Newspaper sold by homeless feeling economic pinch

Kelly Sullivan

Spare Change News, a Cambridge-based newspaper sold by the homeless, is in a bad financial situation, according to the paper’s director of operations.

But despite rumors that the paper is set to shut down, Randy Eck, director of operations for the nonprofit, insisted that it will still be around.

“News of our death is greatly exaggerated,” Eck said. “It’s been really tight before and we’ve managed to get through.” Eck said that the paper, which has been published for 17 years, has been presumed dead “about 34 times.”

Spare Change, which was created in 1992, is part of the Homeless Empowerment Project. The homeless and low-income and unemployed people buy the newspapers for 25 cents each and then sell the newspapers on the street for $1.

“Sometimes it's not so bad, sometimes it's really bad,” he said, “but we make it through.”

Vendors said that they have seen a decrease in sales of the paper. Gregory Daugherty, who has been selling Spare Change for 15 years, said people are not buying the paper like they used to.
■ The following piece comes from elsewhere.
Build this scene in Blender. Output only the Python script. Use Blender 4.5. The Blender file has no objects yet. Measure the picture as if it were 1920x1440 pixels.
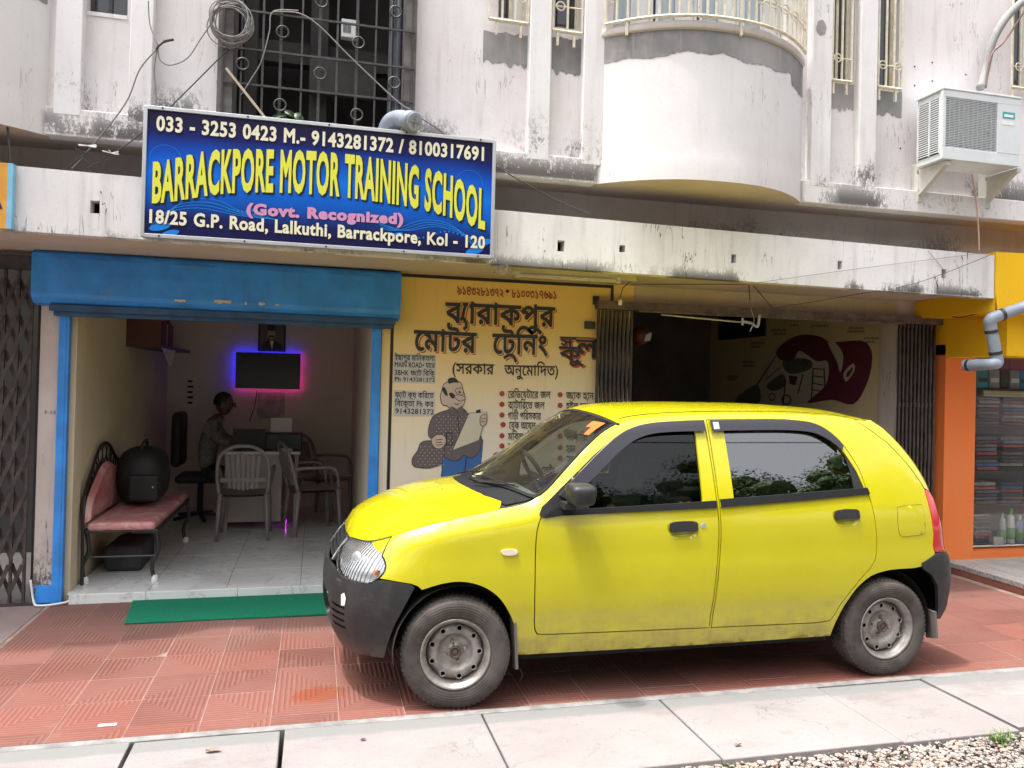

“I have people walk by and say ‘I’m just this close from being homeless myself,’” he said while selling the paper in Harvard Square. “A dollar is so hard to come by that people don’t want to give it up.”

Despite Daugherty’s observation, Eck said Spare Change’s circulation will increase from 7,500 to 8,500 within the next two weeks. He said that the increase is a natural part of the paper’s circulation cycle, with highest sales during the holiday season, and lowest in January, and when college students leave the city in May.